* _TASK TO COMPLETE_
Compile every line that includes the word "Python".

+===+

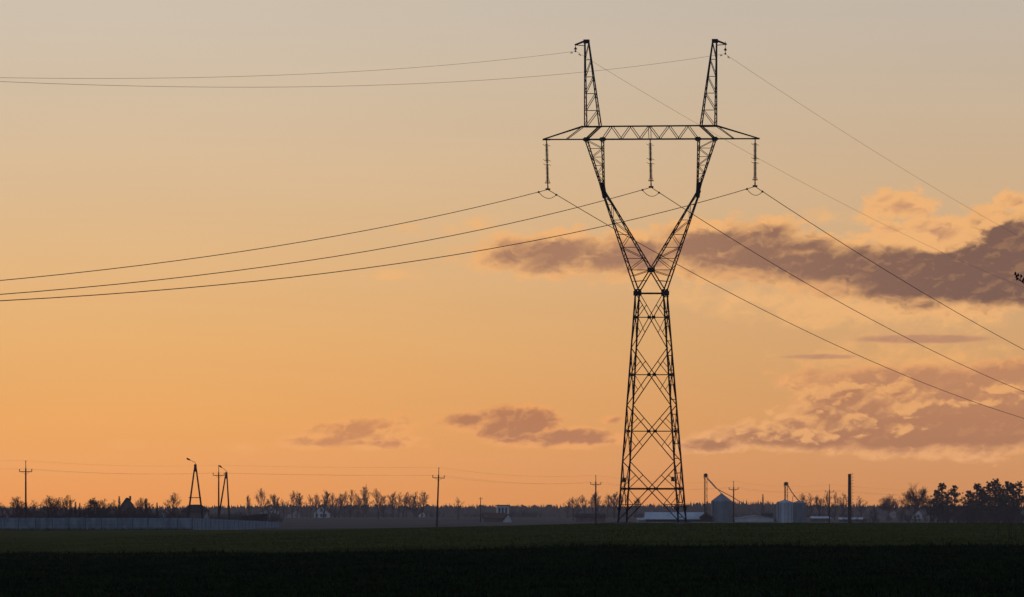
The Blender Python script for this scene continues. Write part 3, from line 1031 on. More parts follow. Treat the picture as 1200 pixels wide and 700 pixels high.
gable_house('dark_gable_shed', 'small dark gabled shed squeezed between the long barn and the lone silo', 827, FY - 6, 3.0, 4.0, 2.0, 3.0, 'shedwood', 'darkroof', .1, True, (), (1, 1), False, cat='shed', over=.2)
gable_house('lean_shed', 'little pale shed at the left end of the long barn', 752, FY + 4, 2.6, 3.0, 1.1, 1.6, 'render2', 'paleroof', .1, False, (), (1, 1), False, cat='shed', over=.15)
gable_house('lean_shed', 'low grey shed behind the right end of the white walled shed', 901, FY + 22, 4.2, 4.0, 2.2, 3.0, 'zincdark', 'darkroof', .05, False, (), (1, 1), False, cat='shed', over=.2)
t = thing('plinth_wall', 'low concrete wall running right from the paired silos past the dark stack', 'wall', foot(976, FY + 10))
t['kind'] = 'thing'
b = MB(); b.box((0, 0, .1), (16, .25, .8)); b.build('panel', M['render2'], t)
b = MB(); b.box((0, 0, .55), (16.2, .36, .1)); b.build('coping', M['concrete'], t)

# dark steel stack with a caged ladder
p = foot(996, 1470)
h = at(996, 555.5, 1470).z - p.z
t = thing('steel_stack', 'tall dark steel stack with a caged ladder up its right side', 'chimney', p)
b = MB(); b.lathe((-.1, 0, 0), [(.62, -.2), (.62, .25), (.52, .3), (.49, h * .5), (.44, h - .1), (.48, h - .1), (.48, h)], 20); b.build('flue', M['rust'], t)
b = MB()
for s in (-.17, .17):
    b.tube([(.55, s, .3), (.55, s, h + .35)], .03, n=4)
    b.tube([(.2, s, h * .3), (.58, s, h * .3)], .03, n=4)
    b.tube([(.2, s, h * .8), (.58, s, h * .8)], .03, n=4)
for i in range(int(h / .45)):
    b.tube([(.55, -.17, .4 + i * .45), (.55, .17, .4 + i * .45)], .02, n=4)
ld = b.build('ladder', M['rust'], t)
for i in range(int(h / .9)):
    z = 1.8 + i * .9
    if z < h + .2:
        b = MB()
        b.tube([(.55, -.17, z)] + [(.55 + .42 * math.sin(a), -.33 * math.cos(a), z) for a in (.35, .9, 1.57, 2.24, 2.79)] + [(.55, .17, z)], .055, n=4)
        b.build('cage_hoop', M['rust'], ld)

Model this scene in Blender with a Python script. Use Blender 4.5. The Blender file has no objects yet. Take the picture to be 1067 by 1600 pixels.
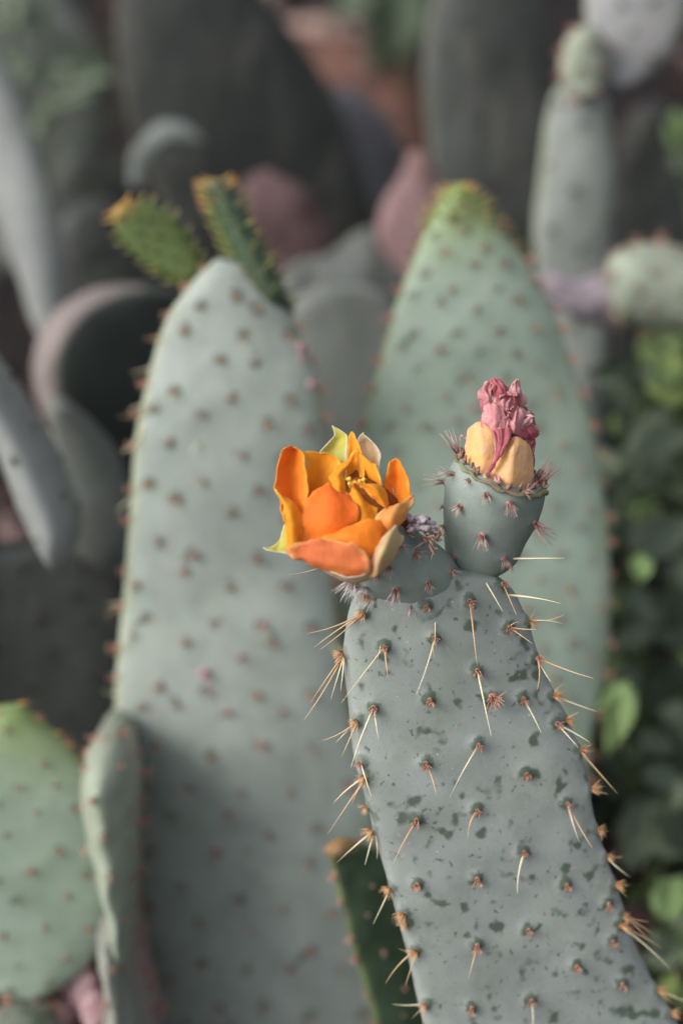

+===+

* _WRITTEN SOLUTION_
The Blender Python script for this scene continues. Write part 3, from line 1031 on. More parts follow. Treat the picture as 1200 pixels wide and 700 pixels high.
Model this scene in Blender with a Python script. Use Blender 4.5. The Blender file has no objects yet. Take the picture to be 1067 by 1600 pixels.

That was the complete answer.